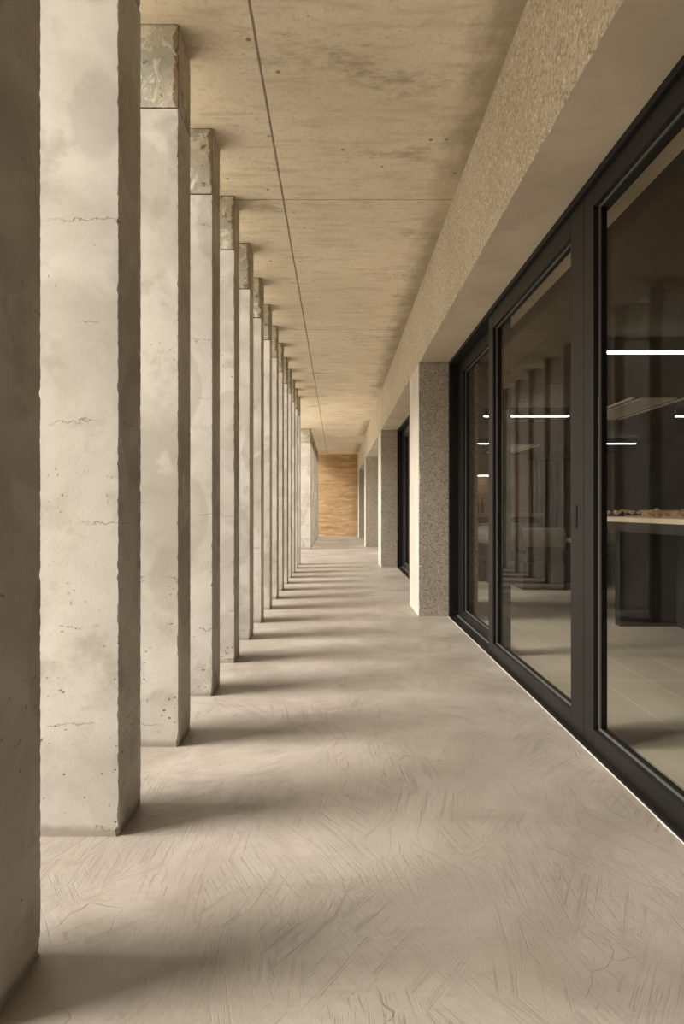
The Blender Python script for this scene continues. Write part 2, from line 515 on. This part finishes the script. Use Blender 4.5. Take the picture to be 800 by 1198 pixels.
# ------------------------------------------------------------------ the corridor shell
YB = -6.0
def struct(name, b, mat, label, cat, bev=0.0):
    return tag(box_obj(name, b, mat, None, bev), label, cat, kind='structure')

struct('floor', (-1.30, 1.06, YB, ENDY + 0.05, -0.25, 0.0), M['floor'], 'trowelled beige cement floor of the covered walkway', 'floor')
struct('ceiling', (-1.00, 1.32, YB, ENDY + 0.4, CEIL, CEIL + 0.35), M['ceiling'], 'exposed concrete walkway ceiling with a long shuttering joint', 'ceiling')
struct('wall_end', (-3.2, BX0 + 0.55, ENDY, ENDY + 0.4, -0.2, CEIL), M['earth'], 'layered rammed earth wall closing the far end of the walkway', 'wall')
gb = bmesh.new(); add_box(gb, -60, -1.30, -40, 60, -0.6, -0.12)
tag(obj('terrain', gb, M['ground']), 'pale ground outside beyond the row of columns', 'ground', kind='structure')

struct('wall_left_end', (-1.20, -0.667, YB, 0.2, 0.0, CEIL), M['pale'], 'solid concrete wall behind the viewer continuing the row of columns', 'wall')  # added out of view to keep sky light off the near floor
struct('wall_start', (-0.667, BX0, YB, YB + 0.2, 0.0, CEIL), M['pale'], 'concrete wall closing the walkway behind the viewer', 'wall')  # added out of view, stops light coming in from behind the camera
def beam():
    bm = bmesh.new()
    random.seed(3)
    ys = []; y = YB
    while y < ENDY:
        ys.append(y); y += 0.02 if 0.3 < y < 7 else 0.06
    ys.append(ENDY)
    rows = []
    for y in ys:
        c = 0.006 + 0.012 * max(0, noise.noise(Vector((0, y * 22, 1.3)))) + 0.010 * max(0, noise.noise(Vector((0, y * 7, 5.3))))
        c2 = 0.005 + 0.010 * max(0, noise.noise(Vector((4, y * 20, 1.3))))
        prof = [(BX0, CEIL), (BX0, SOF + c), (BX0 + c2, SOF), (BX1, SOF), (BX1, CEIL)]
        rows.append([bm.verts.new((px, y, pz)) for px, pz in prof])
    for a, b in zip(rows, rows[1:]):
        for i in range(5):
            j = (i + 1) % 5
            f = bm.faces.new((a[i], a[j], b[j], b[i]))
            f.material_index = 1 if i == 2 else 0
    bm.faces.new(rows[0]); bm.faces.new(rows[-1][::-1])
    o = obj('trim_1', bm, [M['beam'], M['soffit']])
    return tag(o, 'long bush hammered concrete beam above the glass doors', 'beam', kind='structure')
beam()

# ------------------------------------------------------------------ concrete columns with cap blocks
def rough_prism(bm, x0, x1, y0, y1, z0, z1, rows, seed, chip=1.0, foot=False):
    """Square shaft whose four arrises are chipped irregularly along their height."""
    rings = []
    corners = [(x0, y0, 1, 1), (x1, y0, -1, 1), (x1, y1, -1, -1), (x0, y1, 1, -1)]
    for r in range(rows + 1):
        z = z0 + (z1 - z0) * r / rows
        ring = []
        for k, (cx, cy, sx, sy) in enumerate(corners):
            q = seed * 7.3 + k * 3.1
            n1 = noise.noise(Vector((q, z * 38, 0.2)))
            n2 = noise.noise(Vector((q, z * 9, 4.7)))
            c = 0.0014 + chip * (0.0046 * max(0, n1) + 0.0050 * max(0, noise.noise(Vector((q, z * 95, 6.1)))) + 0.010 * max(0, n2 - 0.34) + 0.035 * max(0, noise.noise(Vector((q, z * 21, 9.1))) - 0.5))
            if foot and z - z0 < 0.10:
                c += 0.014 * (1 - (z - z0) / 0.10) * max(0, 0.6 + noise.noise(Vector((q, z * 60, 2.2))))
            d = c * (0.8 + 0.5 * noise.noise(Vector((q + 9, z * 30, 1))))
            a = (cx, cy + sy * c); b = (cx + sx * d, cy)
            ring += [bm.verts.new((a[0], a[1], z)), bm.verts.new((b[0], b[1], z))] if k in (0, 2) else [bm.verts.new((b[0], b[1], z)), bm.verts.new((a[0], a[1], z))]
        rings.append(ring)
    for a, b in zip(rings, rings[1:]):
        for i in range(8):
            j = (i + 1) % 8
            bm.faces.new((a[i], a[j], b[j], b[i]))
    bm.faces.new(rings[0][::-1]); bm.faces.new(rings[-1])

ORD = ['first', 'second', 'third', 'fourth', 'fifth', 'sixth', 'seventh', 'eighth', 'ninth', 'tenth', 'eleventh', 'twelfth',
       'thirteenth', 'fourteenth', 'fifteenth', 'sixteenth']
CAPZ = 2.69
def column(y, seed, label, group, rows):
    t = thing('concrete_column', label, 'column', (COLX - COLW, y, 0), 0, group, 'thing')
    bm = bmesh.new(); rough_prism(bm, 0, COLW, 0, COLD, -0.02, CAPZ - 0.004, rows, seed, 1.0, True)
    obj('shaft', bm, M['column'], t)
    bm = bmesh.new(); rough_prism(bm, 0.0, COLW, 0.0, COLD, CAPZ + 0.004, CEIL - 0.006, max(10, rows // 7), seed + 50, 1.5)
    cb = obj('cap_block', bm, M['cap'], t)
    cb['label'] = 'grey green patched mortar block'
    for z0, z1 in ((CAPZ - 0.006, CAPZ + 0.006), (CEIL - 0.008, CEIL)):
        box_obj('mortar_joint', (0.008, COLW - 0.008, 0.008, COLD - 0.008, z0, z1), M['joint'], t)
    return t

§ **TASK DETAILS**
Go through the material above and print all of it exactly, except the pictures.

§ **COMPLETE RESPONSE**
The Blender Python script for this scene continues. Write part 2, from line 515 on. This part finishes the script. Use Blender 4.5. Take the picture to be 800 by 1198 pixels.
# ------------------------------------------------------------------ the corridor shell
YB = -6.0
def struct(name, b, mat, label, cat, bev=0.0):
    return tag(box_obj(name, b, mat, None, bev), label, cat, kind='structure')

struct('floor', (-1.30, 1.06, YB, ENDY + 0.05, -0.25, 0.0), M['floor'], 'trowelled beige cement floor of the covered walkway', 'floor')
struct('ceiling', (-1.00, 1.32, YB, ENDY + 0.4, CEIL, CEIL + 0.35), M['ceiling'], 'exposed concrete walkway ceiling with a long shuttering joint', 'ceiling')
struct('wall_end', (-3.2, BX0 + 0.55, ENDY, ENDY + 0.4, -0.2, CEIL), M['earth'], 'layered rammed earth wall closing the far end of the walkway', 'wall')
gb = bmesh.new(); add_box(gb, -60, -1.30, -40, 60, -0.6, -0.12)
tag(obj('terrain', gb, M['ground']), 'pale ground outside beyond the row of columns', 'ground', kind='structure')

struct('wall_left_end', (-1.20, -0.667, YB, 0.2, 0.0, CEIL), M['pale'], 'solid concrete wall behind the viewer continuing the row of columns', 'wall')  # added out of view to keep sky light off the near floor
struct('wall_start', (-0.667, BX0, YB, YB + 0.2, 0.0, CEIL), M['pale'], 'concrete wall closing the walkway behind the viewer', 'wall')  # added out of view, stops light coming in from behind the camera
def beam():
    bm = bmesh.new()
    random.seed(3)
    ys = []; y = YB
    while y < ENDY:
        ys.append(y); y += 0.02 if 0.3 < y < 7 else 0.06
    ys.append(ENDY)
    rows = []
    for y in ys:
        c = 0.006 + 0.012 * max(0, noise.noise(Vector((0, y * 22, 1.3)))) + 0.010 * max(0, noise.noise(Vector((0, y * 7, 5.3))))
        c2 = 0.005 + 0.010 * max(0, noise.noise(Vector((4, y * 20, 1.3))))
        prof = [(BX0, CEIL), (BX0, SOF + c), (BX0 + c2, SOF), (BX1, SOF), (BX1, CEIL)]
        rows.append([bm.verts.new((px, y, pz)) for px, pz in prof])
    for a, b in zip(rows, rows[1:]):
        for i in range(5):
            j = (i + 1) % 5
            f = bm.faces.new((a[i], a[j], b[j], b[i]))
            f.material_index = 1 if i == 2 else 0
    bm.faces.new(rows[0]); bm.faces.new(rows[-1][::-1])
    o = obj('trim_1', bm, [M['beam'], M['soffit']])
    return tag(o, 'long bush hammered concrete beam above the glass doors', 'beam', kind='structure')
beam()

# ------------------------------------------------------------------ concrete columns with cap blocks
def rough_prism(bm, x0, x1, y0, y1, z0, z1, rows, seed, chip=1.0, foot=False):
    """Square shaft whose four arrises are chipped irregularly along their height."""
    rings = []
    corners = [(x0, y0, 1, 1), (x1, y0, -1, 1), (x1, y1, -1, -1), (x0, y1, 1, -1)]
    for r in range(rows + 1):
        z = z0 + (z1 - z0) * r / rows
        ring = []
        for k, (cx, cy, sx, sy) in enumerate(corners):
            q = seed * 7.3 + k * 3.1
            n1 = noise.noise(Vector((q, z * 38, 0.2)))
            n2 = noise.noise(Vector((q, z * 9, 4.7)))
            c = 0.0014 + chip * (0.0046 * max(0, n1) + 0.0050 * max(0, noise.noise(Vector((q, z * 95, 6.1)))) + 0.010 * max(0, n2 - 0.34) + 0.035 * max(0, noise.noise(Vector((q, z * 21, 9.1))) - 0.5))
            if foot and z - z0 < 0.10:
                c += 0.014 * (1 - (z - z0) / 0.10) * max(0, 0.6 + noise.noise(Vector((q, z * 60, 2.2))))
            d = c * (0.8 + 0.5 * noise.noise(Vector((q + 9, z * 30, 1))))
            a = (cx, cy + sy * c); b = (cx + sx * d, cy)
            ring += [bm.verts.new((a[0], a[1], z)), bm.verts.new((b[0], b[1], z))] if k in (0, 2) else [bm.verts.new((b[0], b[1], z)), bm.verts.new((a[0], a[1], z))]
        rings.append(ring)
    for a, b in zip(rings, rings[1:]):
        for i in range(8):
            j = (i + 1) % 8
            bm.faces.new((a[i], a[j], b[j], b[i]))
    bm.faces.new(rings[0][::-1]); bm.faces.new(rings[-1])

ORD = ['first', 'second', 'third', 'fourth', 'fifth', 'sixth', 'seventh', 'eighth', 'ninth', 'tenth', 'eleventh', 'twelfth',
       'thirteenth', 'fourteenth', 'fifteenth', 'sixteenth']
CAPZ = 2.69
def column(y, seed, label, group, rows):
    t = thing('concrete_column', label, 'column', (COLX - COLW, y, 0), 0, group, 'thing')
    bm = bmesh.new(); rough_prism(bm, 0, COLW, 0, COLD, -0.02, CAPZ - 0.004, rows, seed, 1.0, True)
    obj('shaft', bm, M['column'], t)
    bm = bmesh.new(); rough_prism(bm, 0.0, COLW, 0.0, COLD, CAPZ + 0.004, CEIL - 0.006, max(10, rows // 7), seed + 50, 1.5)
    cb = obj('cap_block', bm, M['cap'], t)
    cb['label'] = 'grey green patched mortar block'
    for z0, z1 in ((CAPZ - 0.006, CAPZ + 0.006), (CEIL - 0.008, CEIL)):
        box_obj('mortar_joint', (0.008, COLW - 0.008, 0.008, COLD - 0.008, z0, z1), M['joint'], t)
    return t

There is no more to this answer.